All 10 provinces to stop jailing migrants after Newfoundland vows to end practice

Her Majesty's Penitentiary in St. John's, where migrants have been detained at the request of the Canada Border Services Agency. Newfoundland and Labrador now says it will end the practice by March 31, 2025. (Sarah Smellie/The Canadian Press - image credit)
Her Majesty's Penitentiary in St. John's, where migrants have been detained at the request of the Canada Border Services Agency. Newfoundland and Labrador now says it will end the practice by March 31, 2025. (Sarah Smellie/The Canadian Press - image credit)

Newfoundland and Labrador has informed the Canada Border Services Agency (CBSA) that it will no longer incarcerate people detained solely for immigration purposes in its provincial jails as of March 31, 2025, according to information obtained by Radio-Canada.

The province sent official notice to the agency on March 12, 2024, eight days after a Radio-Canada story stated it was, at the time, the only Canadian province intending to maintain the controversial practice.

The detention of migrants for administrative reasons in the same facilities as people charged with or convicted of crimes has been denounced by many experts as a violation of international law.

"Newfoundland and Labrador's decision is a momentous human rights victory that upholds the dignity and rights of people who come to Canada in search of safety or a better life," said Samer Muscati, acting disability rights deputy director at Human Rights Watch.
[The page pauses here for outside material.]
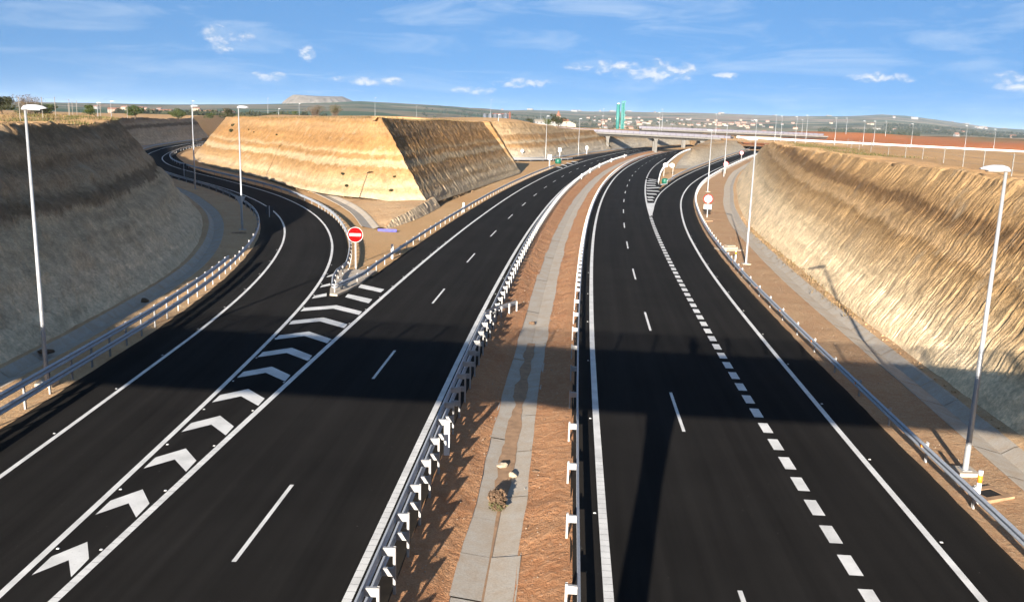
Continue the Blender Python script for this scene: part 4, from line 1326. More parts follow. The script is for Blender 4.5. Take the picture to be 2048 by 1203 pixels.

Since June 2022, all other provinces have either refused to imprison people held for immigration-related purposes or have committed to stop doing so in the coming months.

Many provinces had signed formal contracts with CBSA under which they had to give the agency one year's notice of cancellation.

"With all 10 provinces now having cancelled their immigration detention agreements and arrangements, the federal government should finally guarantee through a policy directive or legislative amendment that the border agency will stop using jails for immigration detention, once and for all," said Muscati.

The federal government would not comment on Human Rights Watch's proposal.

In an email to Radio-Canada, CBSA instead explained that it is "committed to limiting the use of detention" to the most difficult cases and that it is increasingly using alternatives to the practice.

Abdirahman Warssama spent five years and seven months in jail without ever knowing when he was getting out.
Abdirahman Warssama spent five years and seven months in jail without ever knowing when he was getting out.

Abdirahman Warssama spent five years and seven months in jail without ever knowing when he was getting out. (Evan Mitsui/CBC)

More than 5 years behind bars

A Somali-born man described his years behind bars in Canada in an interview with Radio-Canada/CBC last year.

Abdirahman Warssama was locked up for five years and seven months in maximum security jails in Ontario, where he was violently beaten.

Even though he wasn't charged with a crime, he was incarcerated with hardened criminals while the CBSA tried unsuccessfully to arrange his removal to Somalia.

Under the Immigration and Refugee Protection Act, the federal agency can detain foreign nationals or permanent residents for three main reasons: if they're considered a flight risk, if their identities aren't well-established or if they pose a danger to the public.

The vast majority of the 71,988 migrants detained by CBSA between 2012 and 2023 were deemed to be flight risks, meaning the border agency believed they would not appear for immigration processes, such as a removal.

It's the CBSA that decides whether they're locked up in provincial jails or in one of its three federal immigration holding centres in Toronto, Laval, Que., or Surrey, B.C.

Over the years, migrants have been sent to prison when there was no federal centre in the province where they were detained, when they were considered high risk or when they suffered from mental health problems.

But CBSA says that now, it only detains migrants in jails in provinces where that measure still exists when there are "serious concerns about danger to the public, or to other detainees, or staff."

That could be a person who has "prior convictions and outstanding charges for violent crimes" or someone who has demonstrated "violent, non-compliant and unpredictable behaviour," the federal border agency said.

Her Majesty's Penitentiary in St. John's, Newfoundland. Last year, six people were incarcerated in this province for immigration purposes.
Her Majesty's Penitentiary in St. John's, Newfoundland. Last year, six people were incarcerated in this province for immigration purposes.

Her Majesty's Penitentiary in St. John's, Newfoundland. Last year, six people were incarcerated in this province for immigration purposes. (Ariana Kelland/Radio-Canada)

CBSA upgrading holding centres

Faced with the provinces' decisions, CBSA said last December that it's upgrading its immigration holding centres and adapting its staffing and guard training in order to "accommodate high-risk detainees."

Human Rights Watch and Amnesty International each said they believe the federal government should put an end to immigration detention.

"We commend the provinces for their decisions to stop locking up refugee claimants and migrants in jails solely on immigration grounds," said Ketty Nivyabandi, secretary general of Amnesty International Canada's English-speaking section.

"There is now clear pressure for the federal government to stop this rights-violating system across the country."